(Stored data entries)
++++++++++

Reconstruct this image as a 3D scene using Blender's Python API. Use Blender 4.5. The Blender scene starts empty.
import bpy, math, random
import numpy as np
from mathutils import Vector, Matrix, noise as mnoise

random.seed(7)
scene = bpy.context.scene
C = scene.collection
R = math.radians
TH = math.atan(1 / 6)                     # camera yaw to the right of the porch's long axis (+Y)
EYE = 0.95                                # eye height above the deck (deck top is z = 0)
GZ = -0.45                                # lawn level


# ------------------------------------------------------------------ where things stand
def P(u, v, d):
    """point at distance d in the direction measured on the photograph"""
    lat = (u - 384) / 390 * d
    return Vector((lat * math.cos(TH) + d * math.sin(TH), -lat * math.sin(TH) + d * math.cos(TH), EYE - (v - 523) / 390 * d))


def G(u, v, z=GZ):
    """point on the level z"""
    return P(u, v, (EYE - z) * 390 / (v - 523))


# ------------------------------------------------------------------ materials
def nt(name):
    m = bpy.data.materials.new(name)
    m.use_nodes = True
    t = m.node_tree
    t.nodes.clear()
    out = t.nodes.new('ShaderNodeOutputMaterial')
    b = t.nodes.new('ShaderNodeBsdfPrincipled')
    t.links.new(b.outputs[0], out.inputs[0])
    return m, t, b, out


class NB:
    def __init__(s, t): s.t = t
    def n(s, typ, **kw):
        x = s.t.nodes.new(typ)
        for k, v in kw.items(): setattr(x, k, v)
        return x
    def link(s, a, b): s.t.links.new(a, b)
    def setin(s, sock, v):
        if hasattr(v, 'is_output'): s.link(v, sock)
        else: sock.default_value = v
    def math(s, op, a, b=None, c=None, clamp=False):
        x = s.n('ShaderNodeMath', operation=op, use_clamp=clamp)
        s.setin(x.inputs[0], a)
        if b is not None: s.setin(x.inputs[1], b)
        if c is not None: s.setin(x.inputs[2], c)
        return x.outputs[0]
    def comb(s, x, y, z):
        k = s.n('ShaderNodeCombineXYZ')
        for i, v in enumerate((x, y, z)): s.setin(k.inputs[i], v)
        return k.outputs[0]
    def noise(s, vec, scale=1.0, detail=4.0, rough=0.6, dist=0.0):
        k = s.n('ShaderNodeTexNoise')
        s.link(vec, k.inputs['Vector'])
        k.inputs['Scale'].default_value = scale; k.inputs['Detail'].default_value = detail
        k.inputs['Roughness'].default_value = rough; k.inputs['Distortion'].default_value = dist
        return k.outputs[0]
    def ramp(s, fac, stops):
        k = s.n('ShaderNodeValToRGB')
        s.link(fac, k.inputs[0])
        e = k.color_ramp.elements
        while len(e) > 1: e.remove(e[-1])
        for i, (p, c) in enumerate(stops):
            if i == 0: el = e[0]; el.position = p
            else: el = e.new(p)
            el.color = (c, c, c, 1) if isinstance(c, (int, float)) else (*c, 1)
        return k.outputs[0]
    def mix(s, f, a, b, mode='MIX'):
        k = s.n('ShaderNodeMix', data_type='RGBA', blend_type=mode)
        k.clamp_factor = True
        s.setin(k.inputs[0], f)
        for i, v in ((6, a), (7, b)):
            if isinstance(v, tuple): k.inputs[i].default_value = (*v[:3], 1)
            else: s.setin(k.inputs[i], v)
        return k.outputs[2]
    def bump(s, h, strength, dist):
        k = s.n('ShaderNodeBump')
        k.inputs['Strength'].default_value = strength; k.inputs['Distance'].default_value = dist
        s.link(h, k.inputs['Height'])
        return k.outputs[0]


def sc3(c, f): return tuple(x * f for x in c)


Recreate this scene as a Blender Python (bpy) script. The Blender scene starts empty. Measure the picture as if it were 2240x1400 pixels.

++++++++++

WHAT YOU NEED TO DO: Return all the lines that contain the string "this".

THE OUTPUT:
Reconstruct this image as a 3D scene using Blender's Python API. Use Blender 4.5. The Blender scene starts empty.
Recreate this scene as a Blender Python (bpy) script. The Blender scene starts empty. Measure the picture as if it were 2240x1400 pixels.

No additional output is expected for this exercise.